Part 3 of 3: So, How Did The Transition Feel?

(This is the fourth and last in a series. If you want to go to the third, go here, or to start at the beginning, go here)

The prayer

The Jewish High Holidays took place during the transition period between when I was leaving Global Kids and starting my new position at the AMNH. While in temple, I read the prayer on the left and thought, “Hey, are they talking about me?”

It goes like this:

Once or twice in a lifetime
A man or woman may choose
A radical leaving, having heard
Lech lecha — Go forth.

God disturbs us toward our destiny
By hard events
And by freedom’s now urgent voice
Which explode and confirm who we are.

We don’t like leaving,
But God loves becoming.

It turns out this is a poem, called “Becoming,” by Rabbi Norman Hirsh and was recently added to the prayer book. This spoke to me for so many reasons.

“A radical leaving” – Many people were shocked when I told them I was leaving Global Kids. When I first began at GK, Bill Clinton was president. Since then, three presidential elections had come and gone, a fourth was nearly complete, and I, to paraphrase Sondheim, was still there. I loved my job at GK, I adored and admired people I worked with, and for, I took inspiration from the projects I participated in developing, and it was all just SO comfortable. Before exploring the position at AMNH, I had not gone on one job interview in all my time there. I could hardly imagine anything competing. So when I did leave, it felt like what the poem said: a radical leaving.

“God disturbs us toward our destiny” – I’m not a strong proponent of celestial hands nor fate, but I’m all for being disturbed, and that’s what certainly happened when I first learned of this new position. Just as when I first heard about the opening at Global Kids a dozen years earlier, I was not looking for anything new. But once I heard about it, it got under my skin and wouldn’t go away. It disturbed my equilibrium, forced me to re-evaluate everything about my professional life, and was an itch that wouldn’t leave until I scratched. It ultimately turned my life upside down (for the better).

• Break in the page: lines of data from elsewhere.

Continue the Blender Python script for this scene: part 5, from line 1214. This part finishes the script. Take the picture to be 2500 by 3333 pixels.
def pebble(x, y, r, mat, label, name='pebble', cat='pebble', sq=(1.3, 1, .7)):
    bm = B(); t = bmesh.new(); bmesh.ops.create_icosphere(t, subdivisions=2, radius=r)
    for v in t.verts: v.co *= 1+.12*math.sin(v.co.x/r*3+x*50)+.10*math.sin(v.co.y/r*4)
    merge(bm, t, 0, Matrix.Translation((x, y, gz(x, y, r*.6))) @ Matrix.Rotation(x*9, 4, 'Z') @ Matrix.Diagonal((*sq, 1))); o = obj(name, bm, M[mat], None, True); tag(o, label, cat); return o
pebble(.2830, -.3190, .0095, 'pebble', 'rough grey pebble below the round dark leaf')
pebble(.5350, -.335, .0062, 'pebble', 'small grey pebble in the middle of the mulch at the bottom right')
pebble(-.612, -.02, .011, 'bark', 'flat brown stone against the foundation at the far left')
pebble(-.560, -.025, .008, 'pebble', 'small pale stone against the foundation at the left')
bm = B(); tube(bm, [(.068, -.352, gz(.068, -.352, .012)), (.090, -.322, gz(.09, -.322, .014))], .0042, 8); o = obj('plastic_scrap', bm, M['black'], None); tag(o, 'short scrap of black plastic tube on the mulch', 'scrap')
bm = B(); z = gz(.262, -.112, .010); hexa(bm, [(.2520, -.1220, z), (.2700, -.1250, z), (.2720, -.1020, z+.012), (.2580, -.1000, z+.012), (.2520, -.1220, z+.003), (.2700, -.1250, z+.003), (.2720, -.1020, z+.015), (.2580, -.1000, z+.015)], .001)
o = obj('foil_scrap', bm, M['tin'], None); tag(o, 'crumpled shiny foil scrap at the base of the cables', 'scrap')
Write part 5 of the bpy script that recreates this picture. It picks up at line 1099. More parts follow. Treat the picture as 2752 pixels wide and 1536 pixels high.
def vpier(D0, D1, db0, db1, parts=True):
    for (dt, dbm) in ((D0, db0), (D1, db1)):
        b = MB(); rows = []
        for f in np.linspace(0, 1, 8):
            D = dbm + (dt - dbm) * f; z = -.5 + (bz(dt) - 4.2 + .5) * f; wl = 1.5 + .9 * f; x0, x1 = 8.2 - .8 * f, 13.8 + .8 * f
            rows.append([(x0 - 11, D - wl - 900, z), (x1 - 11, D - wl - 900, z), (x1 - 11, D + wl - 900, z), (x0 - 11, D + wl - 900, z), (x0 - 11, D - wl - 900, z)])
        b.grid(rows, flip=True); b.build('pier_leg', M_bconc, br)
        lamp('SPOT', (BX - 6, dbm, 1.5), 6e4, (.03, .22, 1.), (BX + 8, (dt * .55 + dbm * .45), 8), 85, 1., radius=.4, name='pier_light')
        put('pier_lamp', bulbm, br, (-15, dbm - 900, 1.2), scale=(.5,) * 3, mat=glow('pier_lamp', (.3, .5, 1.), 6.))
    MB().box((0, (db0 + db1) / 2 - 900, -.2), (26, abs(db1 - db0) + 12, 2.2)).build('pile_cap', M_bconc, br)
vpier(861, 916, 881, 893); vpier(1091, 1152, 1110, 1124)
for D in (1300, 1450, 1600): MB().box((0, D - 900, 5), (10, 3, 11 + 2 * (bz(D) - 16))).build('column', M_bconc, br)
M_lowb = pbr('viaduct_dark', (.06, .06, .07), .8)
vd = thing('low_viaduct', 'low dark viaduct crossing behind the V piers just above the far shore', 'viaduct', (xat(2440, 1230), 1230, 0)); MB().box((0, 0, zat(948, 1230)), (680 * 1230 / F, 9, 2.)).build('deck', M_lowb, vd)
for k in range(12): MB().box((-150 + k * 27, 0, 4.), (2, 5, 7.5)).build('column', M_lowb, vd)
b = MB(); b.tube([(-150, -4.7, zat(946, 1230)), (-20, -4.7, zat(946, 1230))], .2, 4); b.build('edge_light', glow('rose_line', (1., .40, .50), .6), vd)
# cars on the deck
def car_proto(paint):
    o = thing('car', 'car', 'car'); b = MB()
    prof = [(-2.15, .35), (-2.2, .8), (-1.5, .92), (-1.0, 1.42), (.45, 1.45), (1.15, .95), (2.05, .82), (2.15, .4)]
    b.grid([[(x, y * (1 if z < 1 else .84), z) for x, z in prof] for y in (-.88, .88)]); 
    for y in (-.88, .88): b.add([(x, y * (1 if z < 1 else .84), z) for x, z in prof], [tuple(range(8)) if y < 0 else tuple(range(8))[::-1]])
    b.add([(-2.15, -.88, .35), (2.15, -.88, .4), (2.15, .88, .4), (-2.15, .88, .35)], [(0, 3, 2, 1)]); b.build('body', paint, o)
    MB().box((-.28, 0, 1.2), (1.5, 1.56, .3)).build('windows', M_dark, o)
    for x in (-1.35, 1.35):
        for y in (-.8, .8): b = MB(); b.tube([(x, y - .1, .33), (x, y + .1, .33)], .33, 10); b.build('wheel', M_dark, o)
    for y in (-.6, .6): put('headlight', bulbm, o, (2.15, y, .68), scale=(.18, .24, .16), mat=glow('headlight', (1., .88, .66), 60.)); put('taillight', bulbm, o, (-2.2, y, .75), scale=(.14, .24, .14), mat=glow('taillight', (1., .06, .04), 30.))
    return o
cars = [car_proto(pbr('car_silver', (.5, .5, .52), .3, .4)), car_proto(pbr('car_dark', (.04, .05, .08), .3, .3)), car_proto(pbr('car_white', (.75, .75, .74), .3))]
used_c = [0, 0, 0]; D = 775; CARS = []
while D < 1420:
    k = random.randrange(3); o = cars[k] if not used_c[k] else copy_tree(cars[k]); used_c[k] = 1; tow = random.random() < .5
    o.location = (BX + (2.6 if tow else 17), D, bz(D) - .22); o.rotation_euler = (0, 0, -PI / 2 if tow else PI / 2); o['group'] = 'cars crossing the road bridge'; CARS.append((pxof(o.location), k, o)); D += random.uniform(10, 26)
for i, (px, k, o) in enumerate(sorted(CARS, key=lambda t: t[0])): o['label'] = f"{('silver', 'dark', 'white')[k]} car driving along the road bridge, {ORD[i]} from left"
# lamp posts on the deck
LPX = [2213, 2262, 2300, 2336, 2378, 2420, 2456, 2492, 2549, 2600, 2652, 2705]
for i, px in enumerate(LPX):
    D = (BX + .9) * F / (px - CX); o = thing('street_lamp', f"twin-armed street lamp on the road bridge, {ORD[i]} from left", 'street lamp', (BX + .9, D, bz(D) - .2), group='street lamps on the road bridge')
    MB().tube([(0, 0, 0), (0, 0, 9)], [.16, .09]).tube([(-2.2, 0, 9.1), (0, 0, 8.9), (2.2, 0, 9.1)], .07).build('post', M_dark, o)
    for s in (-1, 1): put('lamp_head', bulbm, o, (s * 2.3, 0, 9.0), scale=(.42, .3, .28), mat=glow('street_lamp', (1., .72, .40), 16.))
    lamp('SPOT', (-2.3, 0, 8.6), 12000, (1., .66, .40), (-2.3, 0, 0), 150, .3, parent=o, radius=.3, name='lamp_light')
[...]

“Which explode and confirm who we are” – I consider myself to be a very lucky person. I have had a blessed professional career, jumping from one crazy position to another, making an impact, and having a blast along the way. And I knew a lot of what made me effective in my job, or at least I thought I did, but until coming to the AMNH I didn’t realize how much I took for granted, how much things that were par for the course at GK are part of what made it so exceptional and, now, what makes me much more than I had previously imagined. It is still shocking to me but in my new position I am forced to face that ever day. And to be fully effective I will need to recognize and claim all of what I bring to the table, not just my strengths but my profound ignorance as well (even though I’ve now learned to weave “morphology” and “microscopy” into everyday sentences).

We don’t like leaving, But God loves becoming” – That’s my favorite part. I hate change, odd as it might sound to those who know me. I thrive on innovation, but I also tend to be rather conservative – I tend to take calculated risks. So no, the idea of leaving a known job to work in a new place, with new people, in a new position still to be fully defined – well, that was exciting, yes, but far from, shall we say, comfortable. But God loves becoming. Leaving might not be pleasant but arriving, and being transformed in the process, that is something else. That is wondrous. And in the phrasing of the poem, becoming is not an end-state. It is an on-going process. As long as I can keep “disturbing” myself, working on my edge points, trying new things, working outside my comfort zone, maintaining a critical self-reflection, then my process of “becoming” an employee of the AMNH, and of defining and embodying my position, need never end.